Кузня! Деревянный приземистый сруб у ручья. Массивный бревенчатый стан для ковки коней. Запах угля, свежей окалины. И, конечно, пропасть всяких железок, все, чему обязательно полагается быть подле кузни: колеса, старые бороны, сошники, шестеренки, кованый мельничный жернов, трубы, шпоры от старого трактора, неизвестно как попавшая в деревенскую глушь лепешка вагонного буфера. И тысяча всяких железок помельче. Ими увешан был весь деревянный сруб. Все заботливо собиралось, как видно, многие годы. Такова традиция сельских кузниц, уходящая к тем временам, когда каждый прутик железа был драгоценным.
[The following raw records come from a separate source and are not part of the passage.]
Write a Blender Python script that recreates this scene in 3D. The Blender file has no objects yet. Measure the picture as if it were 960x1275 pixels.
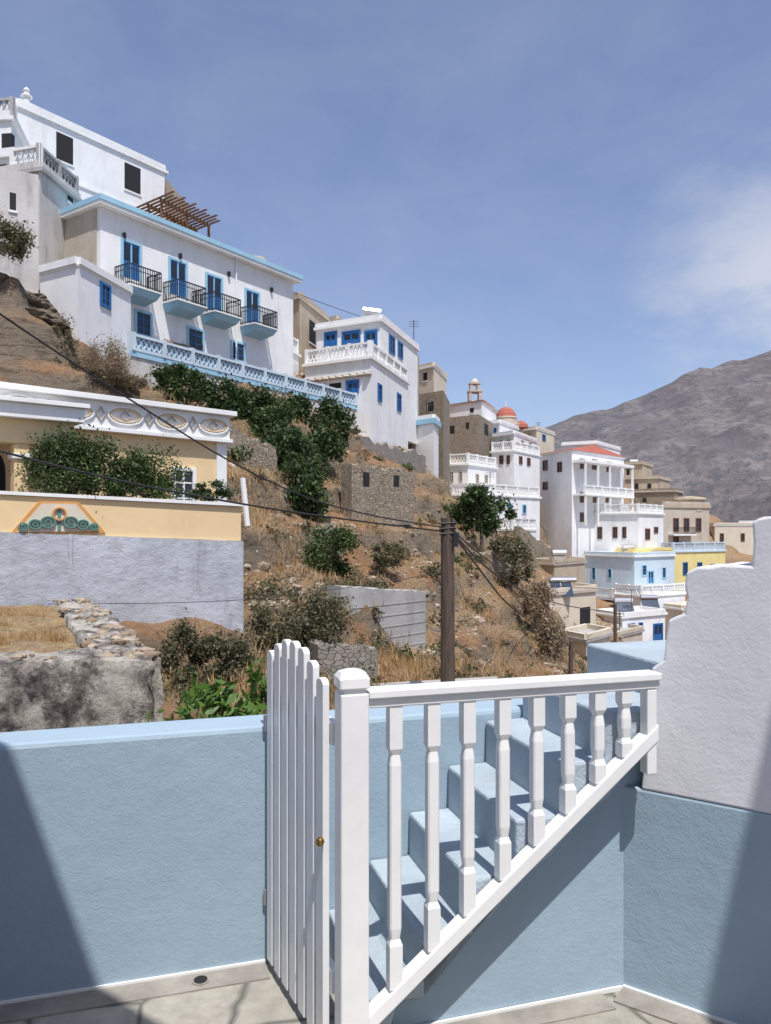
import bpy, bmesh, math, random
import numpy as np
from mathutils import Vector, noise as mn
random.seed(7); rng=np.random.default_rng(7)
H0=660.; F=960.; CZ=1.6
def P(px,py,Y): return ((px-480)/F*Y, Y, CZ+(H0-py)/F*Y)
def XY(px,Y): return ((px-480)/F*Y, Y)
sc=bpy.context.scene
# ------------------------------------------------------------ materials
def newmat(name):
    m=bpy.data.materials.new(name); m.use_nodes=True
    nt=m.node_tree; return m,nt,nt.nodes['Principled BSDF'],nt.nodes,nt.links
def c4(c,k=1): return (c[0]*k,c[1]*k,c[2]*k,1)
def tex(nt,kind,scale,detail=5,rough=.6,mapping=None):
    N=nt.nodes;L=nt.links
    tc=N.new('ShaderNodeTexCoord'); out=tc.outputs['Object']
    if mapping:
        mp=N.new('ShaderNodeMapping'); mp.inputs['Scale'].default_value=mapping; L.new(out,mp.inputs[0]); out=mp.outputs[0]
    t=N.new(kind); L.new(out,t.inputs['Vector']); t.inputs['Scale'].default_value=scale
    if kind=='ShaderNodeTexNoise':
        t.inputs['Detail'].default_value=detail; t.inputs['Roughness'].default_value=rough
    return t
def ramp(nt,src,stops):
    r=nt.nodes.new('ShaderNodeValToRGB'); nt.links.new(src,r.inputs[0])
    while len(r.color_ramp.elements)<len(stops): r.color_ramp.elements.new(.5)
    for e,(p,c) in zip(r.color_ramp.elements,stops):
        e.position=p; e.color=c if len(c)==4 else (*c,1)
    return r.outputs[0]
def mix(nt,fac,a,b,mode='MIX'):
    m=nt.nodes.new('ShaderNodeMix'); m.data_type='RGBA'; m.blend_type=mode
    for s,v in ((0,fac),(6,a),(7,b)):
        if isinstance(v,(int,float)): m.inputs[s].default_value=v
        elif isinstance(v,tuple): m.inputs[s].default_value=v if len(v)==4 else (*v,1)
        else: nt.links.new(v,m.inputs[s])
    return m.outputs[2]
def bump(nt,src,strength,dist,prev=None):
    b=nt.nodes.new('ShaderNodeBump'); b.inputs['Strength'].default_value=strength; b.inputs['Distance'].default_value=dist
    nt.links.new(src,b.inputs['Height'])
    if prev: nt.links.new(prev,b.inputs['Normal'])
    return b.outputs[0]
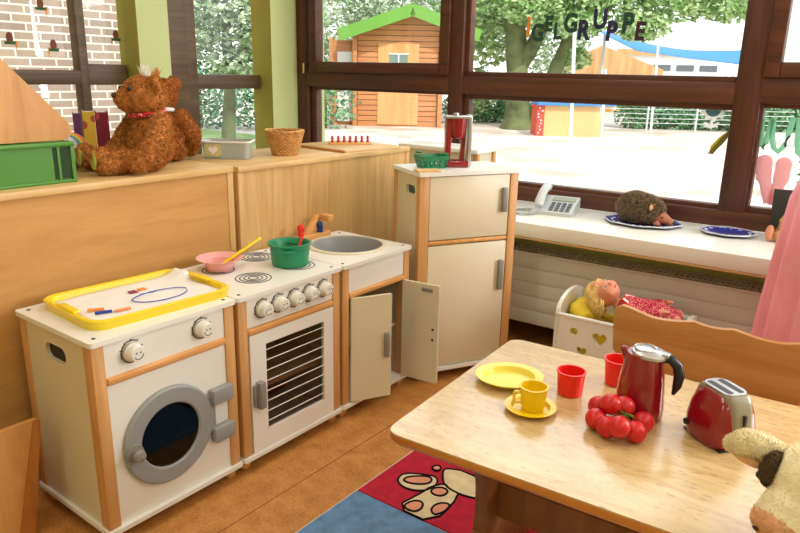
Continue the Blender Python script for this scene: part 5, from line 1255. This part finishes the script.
# buildings behind
gbld = thing('orange_gabled_building', 'building with orange wooden gable and white railing behind the tree', 'building', (-10.9, 26.6, GZ), R(37))
g = G(); g.prism([(0, 0), (4.2, 0), (4.2, 1.75), (1.6, 2.65), (0, 1.9)], .2, XZ); obj('gable_wall', g, M['gable'], gbld, 0)
g = G(); g.box((.0, .2, 0), (4.2, 1.2, 1.75)); obj('body', g, M['render_white'], gbld, 0)
g = G()
for z_ in (1.0, 1.35): g.box((.1, -.5, z_), (4.4, -.45, z_ + .06))
for k in range(7): g.box((.1 + k * .7, -.5, 0), (.16 + k * .7, -.45, 1.4))
obj('railing', g, M['render_white'], gbld, 0)
wbld = thing('white_building', 'long white building with dark windows behind the blue sail', 'building', (-9.8, 29.8, GZ), R(35))
g = G(); g.box((0, 0, 0), (9, 3, 3.4)); obj('wall', g, M['render_white'], wbld, 0)
g = G(); g.box((0, -.15, 2.35), (4.2, 0, 2.6)); obj('wood_band', g, M['gable'], wbld, 0)
for k in range(3):
    g = G(); g.box((1.6 + k * 1.0, -.04, 1.72), (2.35 + k * 1.0, .0, 1.98)); obj('window', g, M['window_dark'], wbld, 0)
for k in range(4):
    g = G(); g.box((4.9 + k * .30, -.5, 0), (4.97 + k * .30, -.4, 2.4)); obj('column', g, M['metal_white'], wbld, 0)
g = G(); g.box((6.3, -.04, 1.7), (7.0, 0, 2.1)); obj('window', g, M['window_dark'], wbld, 0)
sl_ = thing('sun_sail', 'blue sun sail stretched across the playground', 'sun sail', (-7.9, 23.6, GZ))
g = G(); P0 = Vector((-.1, .05, 2.95)); P1 = Vector((3.9, 2.8, 2.42)); P2 = Vector((4.2, 3.4, 1.90)); P3 = Vector((1.1, .8, 2.40)); n = 14
for i in range(n + 1):
    for j in range(5):
        u = i / n; v = j / 4; a = P0.lerp(P1, u); b_ = P0.lerp(P3, min(1, u * 2)) if u < .5 else P3.lerp(P2, u * 2 - 1)
        p = a.lerp(b_, v); p.z -= .25 * math.sin(PI * u) * (1 - v * .6); p.y -= v * .8; g.v.append(tuple(p))
for i in range(n):
    for j in range(4): a = i * 5 + j; g.f.append([a, a + 5, a + 6, a + 1]); g.m.append(0)
so = obj('sail_cloth', g, M['tarp'], sl_, 60); so.modifiers.new('t', 'SOLIDIFY').thickness = .01
for (x_, y_, h_) in ((-.12, .05, 3.1), (4.3, 3.4, 2.5)):
    g = G(); g.cyl((x_, y_, 0), (x_, y_, h_), .05, n=12); obj('mast', g, M['metal_white'], sl_)
gd = thing('green_garden_shed', 'bright green panel structure outside the right window pane', 'shed', (2.3, 16.0, GZ), R(-10))
g = G(); g.box((-2.2, 0, 0), (2.0, 1.2, 2.2)); obj('panel', g, plain('green_panel', (60, 170, 90), .6), gd, 0)
g = G(); g.box((-2.4, -.1, 2.2), (2.2, 1.3, 2.35)); obj('roof', g, M['render_white'], gd, 0)
hedge('green shrubs low outside the right window pane', (1.0, 9.0), (3.4, 8.2), 1.0, .5, 3500, 12)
Это все интересно увидеть было бы даже в музее. И такие музеи старого быта очень важны. Но перед нами была вовсе не мертвая старина. Мы стояли возле старушки преклонного возраста, однако здоровой, жизнеспособной и, как видно, весьма ценимой в Карасихе.
Кузнец и потомственный житель Карасихи Василий Коротышов.
В широкую дверь виднелась бархатно-черная внутренность кузни. В углу малиновым светом тлел в горне уголь. У наковальни под электрической лампой двое людей плющили замысловатой формы поковку. Работа, судя по разговору и по тому, как кузнец нам кивнул: «Подождите…», была очень спешной. Оказалось, тракторист явился в кузню прямо из борозды. Когда он, бережно завернув в мешковину готовую к новой жизни деталь, умчался в поле на мотоцикле, кузнец неторопливо снял фартук, вытер красной тряпицей пот на лице и вышел из кузни на солнце.